Issue No. I/6076/2026, Dated: 02.03.2026
The Securities and Exchange Board of India (SEBI) has issued informal guidance clarifying whether a cousin of a promoter or director would be regarded as a person “related to promoters or directors” under Regulation 16(1)(b)(iii) of the SEBI (Listing Obligations and Disclosure Requirements) Regulations, 2015 (LODR Regulations).
The clarification was issued in response to a query raised by a company regarding eligibility for appointment as an Independent Director.
1. Query Raised Before SEBI
The company sought guidance on whether a cousin of a promoter or director would fall within the category of persons related to promoters or directors and consequently be disqualified from appointment as an Independent Director under the independence criteria prescribed in the LODR Regulations.
2. Cousin Not Covered Within Definition of “Relative”
SEBI clarified that a cousin is not included within the definition of “relative” under:
- The Companies Act, 2013; and
- The SEBI (LODR) Regulations, 2015
Accordingly, a cousin of a promoter or director is not automatically regarded as a person related to promoters or directors merely by virtue of such relationship.
3. Eligibility for Appointment as Independent Director
Based on the above interpretation, SEBI clarified that a cousin of a promoter or director may be eligible for appointment as an Independent Director.
The relationship of cousinship, by itself, would not constitute a disqualification under the relevant independence criteria.

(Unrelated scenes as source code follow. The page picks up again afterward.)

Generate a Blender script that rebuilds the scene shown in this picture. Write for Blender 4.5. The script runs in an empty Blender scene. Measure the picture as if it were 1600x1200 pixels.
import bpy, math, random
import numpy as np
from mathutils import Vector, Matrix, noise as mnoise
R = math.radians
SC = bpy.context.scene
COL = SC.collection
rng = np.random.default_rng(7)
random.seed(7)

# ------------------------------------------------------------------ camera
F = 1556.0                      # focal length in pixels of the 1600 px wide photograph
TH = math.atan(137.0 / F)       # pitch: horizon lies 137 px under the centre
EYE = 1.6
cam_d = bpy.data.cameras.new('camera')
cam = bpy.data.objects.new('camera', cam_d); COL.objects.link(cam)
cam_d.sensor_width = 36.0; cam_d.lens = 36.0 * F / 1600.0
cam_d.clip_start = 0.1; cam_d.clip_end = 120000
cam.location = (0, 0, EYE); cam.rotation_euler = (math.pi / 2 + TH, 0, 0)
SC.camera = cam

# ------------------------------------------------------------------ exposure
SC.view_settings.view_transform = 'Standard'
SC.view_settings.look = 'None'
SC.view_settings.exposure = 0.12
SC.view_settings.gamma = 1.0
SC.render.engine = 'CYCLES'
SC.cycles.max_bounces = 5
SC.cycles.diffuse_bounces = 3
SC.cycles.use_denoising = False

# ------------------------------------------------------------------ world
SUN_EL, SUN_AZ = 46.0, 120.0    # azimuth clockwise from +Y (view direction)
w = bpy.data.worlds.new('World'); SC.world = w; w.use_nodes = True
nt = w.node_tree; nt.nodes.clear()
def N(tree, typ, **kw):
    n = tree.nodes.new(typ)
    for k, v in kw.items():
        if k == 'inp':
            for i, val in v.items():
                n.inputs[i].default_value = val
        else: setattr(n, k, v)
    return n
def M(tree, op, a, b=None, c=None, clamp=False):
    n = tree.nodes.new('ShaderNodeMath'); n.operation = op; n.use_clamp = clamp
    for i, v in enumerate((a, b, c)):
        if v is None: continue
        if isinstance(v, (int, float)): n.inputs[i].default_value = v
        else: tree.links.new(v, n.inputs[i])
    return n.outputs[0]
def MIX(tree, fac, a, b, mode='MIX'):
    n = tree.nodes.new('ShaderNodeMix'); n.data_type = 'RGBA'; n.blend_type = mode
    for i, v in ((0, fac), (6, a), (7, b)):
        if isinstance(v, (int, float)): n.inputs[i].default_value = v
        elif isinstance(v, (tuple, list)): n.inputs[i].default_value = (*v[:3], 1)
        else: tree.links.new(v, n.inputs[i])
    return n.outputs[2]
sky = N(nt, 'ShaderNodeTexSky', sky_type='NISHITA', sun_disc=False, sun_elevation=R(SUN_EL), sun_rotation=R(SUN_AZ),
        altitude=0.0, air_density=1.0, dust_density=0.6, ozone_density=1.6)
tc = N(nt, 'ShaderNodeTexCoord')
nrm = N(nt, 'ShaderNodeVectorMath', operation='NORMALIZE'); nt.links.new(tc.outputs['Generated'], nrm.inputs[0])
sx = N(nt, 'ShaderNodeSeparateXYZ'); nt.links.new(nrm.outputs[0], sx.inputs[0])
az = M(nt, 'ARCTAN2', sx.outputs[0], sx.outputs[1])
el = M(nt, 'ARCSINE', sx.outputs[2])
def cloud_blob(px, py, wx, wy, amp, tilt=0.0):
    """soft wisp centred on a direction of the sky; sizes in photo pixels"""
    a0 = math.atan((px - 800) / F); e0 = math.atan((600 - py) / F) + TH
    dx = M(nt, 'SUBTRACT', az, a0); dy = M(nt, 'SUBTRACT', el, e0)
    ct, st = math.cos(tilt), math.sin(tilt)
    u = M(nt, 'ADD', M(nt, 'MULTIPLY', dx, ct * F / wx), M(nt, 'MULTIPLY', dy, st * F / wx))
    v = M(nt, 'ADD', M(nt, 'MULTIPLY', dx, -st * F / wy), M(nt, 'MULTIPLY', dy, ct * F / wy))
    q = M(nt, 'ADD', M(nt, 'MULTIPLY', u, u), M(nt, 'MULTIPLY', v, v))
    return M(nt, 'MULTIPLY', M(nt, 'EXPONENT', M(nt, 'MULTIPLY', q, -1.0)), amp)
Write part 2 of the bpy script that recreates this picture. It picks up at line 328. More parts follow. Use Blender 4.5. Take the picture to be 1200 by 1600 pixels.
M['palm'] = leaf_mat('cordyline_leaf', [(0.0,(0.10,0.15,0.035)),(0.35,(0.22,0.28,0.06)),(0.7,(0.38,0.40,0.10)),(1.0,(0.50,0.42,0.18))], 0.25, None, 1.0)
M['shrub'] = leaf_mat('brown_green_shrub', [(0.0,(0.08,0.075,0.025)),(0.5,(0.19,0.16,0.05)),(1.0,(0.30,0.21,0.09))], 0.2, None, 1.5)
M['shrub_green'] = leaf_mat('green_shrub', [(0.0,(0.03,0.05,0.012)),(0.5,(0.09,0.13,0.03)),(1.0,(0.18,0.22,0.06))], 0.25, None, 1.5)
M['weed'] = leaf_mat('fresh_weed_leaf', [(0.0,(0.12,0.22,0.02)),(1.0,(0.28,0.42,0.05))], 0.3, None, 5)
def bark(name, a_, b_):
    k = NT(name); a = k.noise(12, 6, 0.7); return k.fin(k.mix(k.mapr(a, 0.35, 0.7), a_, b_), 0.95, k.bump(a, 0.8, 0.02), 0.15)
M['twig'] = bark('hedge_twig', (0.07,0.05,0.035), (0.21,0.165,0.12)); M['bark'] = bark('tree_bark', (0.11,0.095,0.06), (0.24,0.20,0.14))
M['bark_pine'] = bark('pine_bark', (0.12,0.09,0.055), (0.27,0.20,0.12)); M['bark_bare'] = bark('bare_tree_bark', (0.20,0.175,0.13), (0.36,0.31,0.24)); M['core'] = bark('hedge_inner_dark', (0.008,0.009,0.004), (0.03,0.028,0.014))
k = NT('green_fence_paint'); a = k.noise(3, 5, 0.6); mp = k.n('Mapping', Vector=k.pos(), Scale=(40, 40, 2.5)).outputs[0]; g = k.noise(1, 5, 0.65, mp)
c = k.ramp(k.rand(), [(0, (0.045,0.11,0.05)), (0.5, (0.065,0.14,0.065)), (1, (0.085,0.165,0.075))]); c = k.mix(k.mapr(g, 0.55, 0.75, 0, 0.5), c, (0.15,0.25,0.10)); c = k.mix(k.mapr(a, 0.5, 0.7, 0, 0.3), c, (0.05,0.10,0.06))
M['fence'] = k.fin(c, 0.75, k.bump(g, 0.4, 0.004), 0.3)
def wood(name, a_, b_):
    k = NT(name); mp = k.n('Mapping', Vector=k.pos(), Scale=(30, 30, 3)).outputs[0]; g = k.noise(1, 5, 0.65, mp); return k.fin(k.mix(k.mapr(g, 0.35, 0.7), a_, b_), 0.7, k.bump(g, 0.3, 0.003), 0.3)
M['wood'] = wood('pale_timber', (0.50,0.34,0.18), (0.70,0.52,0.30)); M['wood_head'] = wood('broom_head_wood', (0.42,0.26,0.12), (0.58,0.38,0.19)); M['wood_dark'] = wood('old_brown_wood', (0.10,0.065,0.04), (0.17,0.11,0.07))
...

4. Subject to Fulfilment of Other Eligibility Conditions
SEBI has emphasised that eligibility would remain subject to compliance with all other applicable conditions prescribed under:
- The Companies Act, 2013;
- The SEBI (LODR) Regulations, 2015; and
- Other applicable provisions governing appointment and independence of directors.
Accordingly, the proposed appointee must satisfy all other independence and eligibility requirements before being appointed as an Independent Director.
5. Significance of the Clarification
The guidance provides interpretational clarity regarding the scope of relationships that may affect independence under the corporate governance framework.
It confirms that relationships not covered within the statutory definition of “relative” are not automatically treated as disqualifying relationships for purposes of determining eligibility as an Independent Director.
6. Objective of the Clarification
The clarification seeks to provide certainty in the application of independence criteria under the LODR Regulations and ensure consistency in interpretation of the term “related to promoters or directors” while assessing eligibility for appointment as Independent Directors.